Monday, March 11, 2024

Portions for Foxes: Stephie Coplan and the Pedestrians

"Portions for Foxes" is a series of weekly posts, each about one song by a woman or a band led by a woman. See the introduction for more.

I sometimes wonder if I'm digging up half-forgotten or completely-abandoned careers with this series of posts - the bulk of the songs I'm writing about are from ten to fifteen years ago (when I was either paying more attention to popular music or popular music was clicking with me more strongly; take your pick), and that's long enough for all the members of a band to completely hate each other and solo artists to have run through two or three entirely unrelated careers afterward.

But the whole point of art is that it's there. It doesn't depend on the artist any more, once it's out in the world. I don't want to go full death-of-the-artist, but released work has an escape velocity; it goes on to its own life.

My song for this week was part of a burst of creativity from one woman and her band - she had a series called "Yes, I'm Really Writing A Song A Week" back in 2013 - and, like every burst of creativity, it eventually ended. But it happened, and there's a fun cluster of songs from it.

The band is Stephie Coplan and the Pedestrians. The song is, if I have the orthography right, JERK!

It's yet another "this person is so wrong for me" song, more angry than despairing, more loud than lamenting, and it rocks out so much.

But what's fun about it is how visceral it is. Coplan doesn't get into body parts, but this is very much a song about a guy that's fun to fuck, but no good for the narrator in any other way.

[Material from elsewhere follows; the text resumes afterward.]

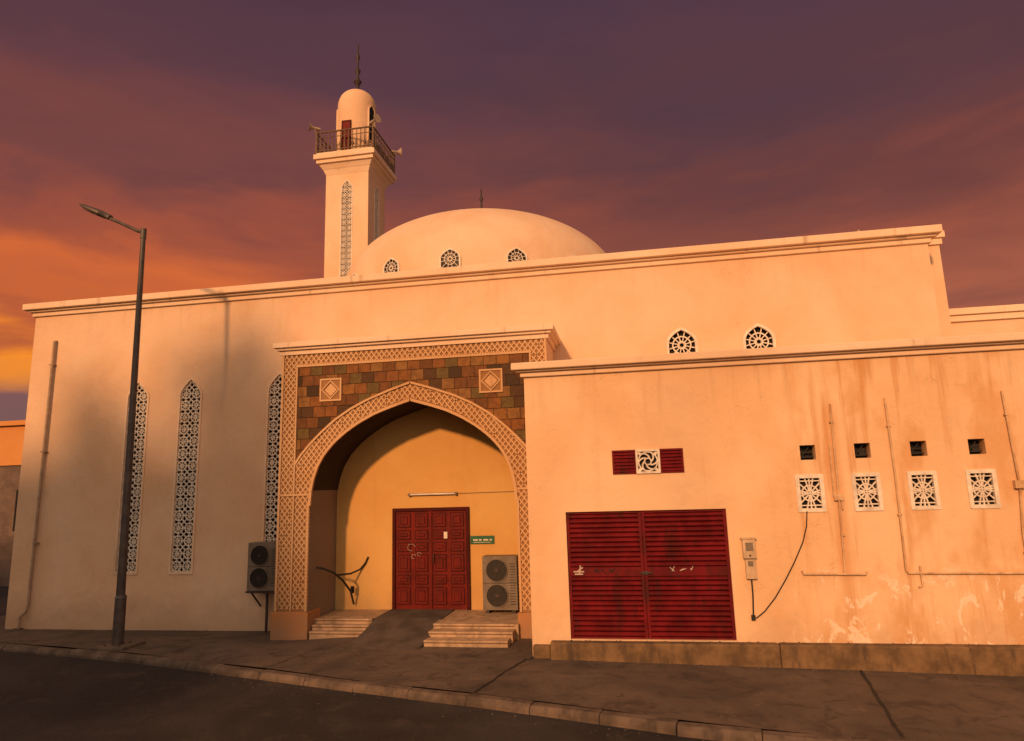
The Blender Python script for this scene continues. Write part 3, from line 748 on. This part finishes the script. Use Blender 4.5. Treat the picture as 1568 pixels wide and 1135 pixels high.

Make it count, make it loud, make it real, make it sick, make it good
Let it scream, let it roll, let it roar, let it hurt like it should
Sh-sh-shake it like a soda with a pop top ready to explode
Come on, baby, keep it coming 'til you toss me like a gum wrapper stuck on the road

The voice isn't totally happy with this - who would be? - but there's an attraction she can't deny, even as the song is set in that post-coital disgust for the whole thing.

Coulda been your eyes
Coulda been your smile
Coulda been your I-don't-give-a-fuck style
Coulda been your anger
Your jaded middle finger
But you're the jerk who just keeps turning me on

A song like this could easily turn into "how could I do something so stupid," but Coplan keeps the focus on the Jerk. He's horrible in a sexy way, and the whole song is charging headlong into that twisted cluster of emotion, that core moment of doing something you know you'll regret - that you're already regretting as you do it - but the moment is so compelling that you just do it.